The late Shujaat Bukhari (assassinated a few months ago), had observed that “encounter” is a misnomer for such carefully planned operations in Kashmir, which almost inevitably target civilians. Writing about a similar killing of civilians at an “encounter” site, Bukhari had written that the “bloodbath shows how intricately militants and the civilian population are linked…it is a large-scale war in which the civilian population is also pit-ted against the forces.” He had observed that “Almost every operation seems to follow a pattern that has become a ritual, from the search operations and the laying of the security cordons, to the opening of fire and the protests by civilians, to burnt houses and bodies and vast public funerals.”

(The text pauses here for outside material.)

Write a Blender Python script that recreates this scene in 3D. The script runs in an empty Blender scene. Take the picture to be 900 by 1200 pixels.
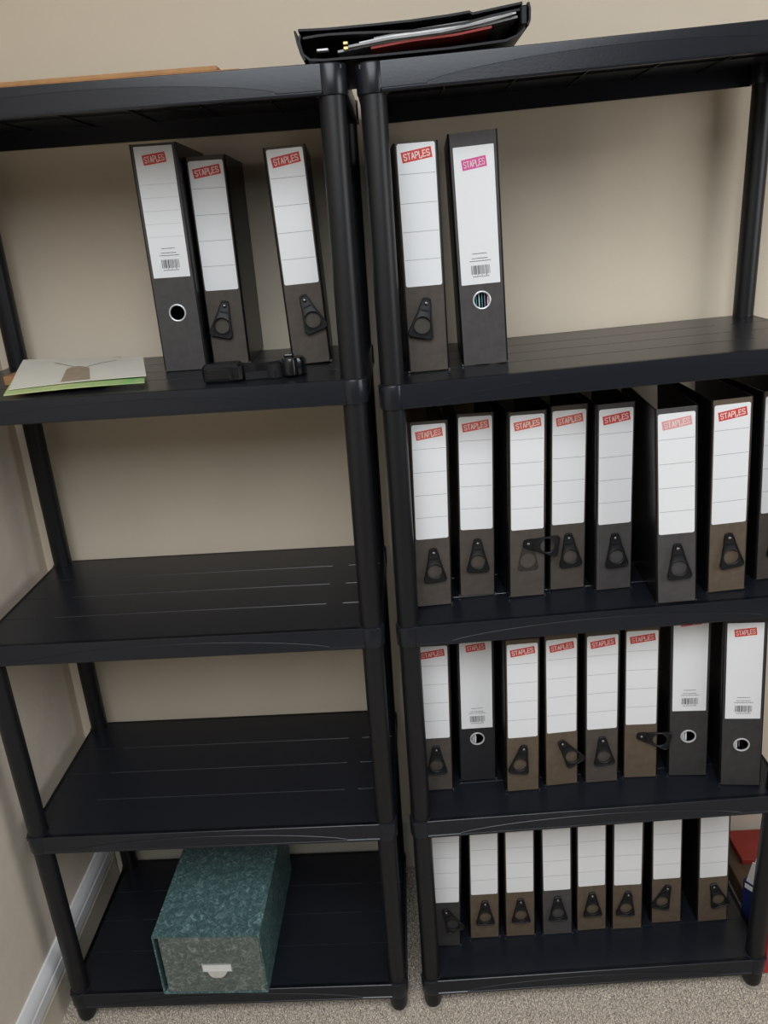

Bukhari had ended his piece with the words, “Recognising it as a political problem and talking to all stakeholders without conditions is the only way. Pakistan also is important to the process of finding a solution. Killing militants has come at a huge cost. The forces may kill militants but will not kill the ideas behind militancy. The past 27 years have shown that repeatedly.”

But the Modi Government is in no mood to resolve the Kashmir issue - it knows full well that every killing adds fuel to the fire of Kashmiri people’s anger and despair, but is determined to continue and intensify the killings, hoping to fan up hatred against Kashmiris for votes in forthcoming Assembly and Parliamentary elections.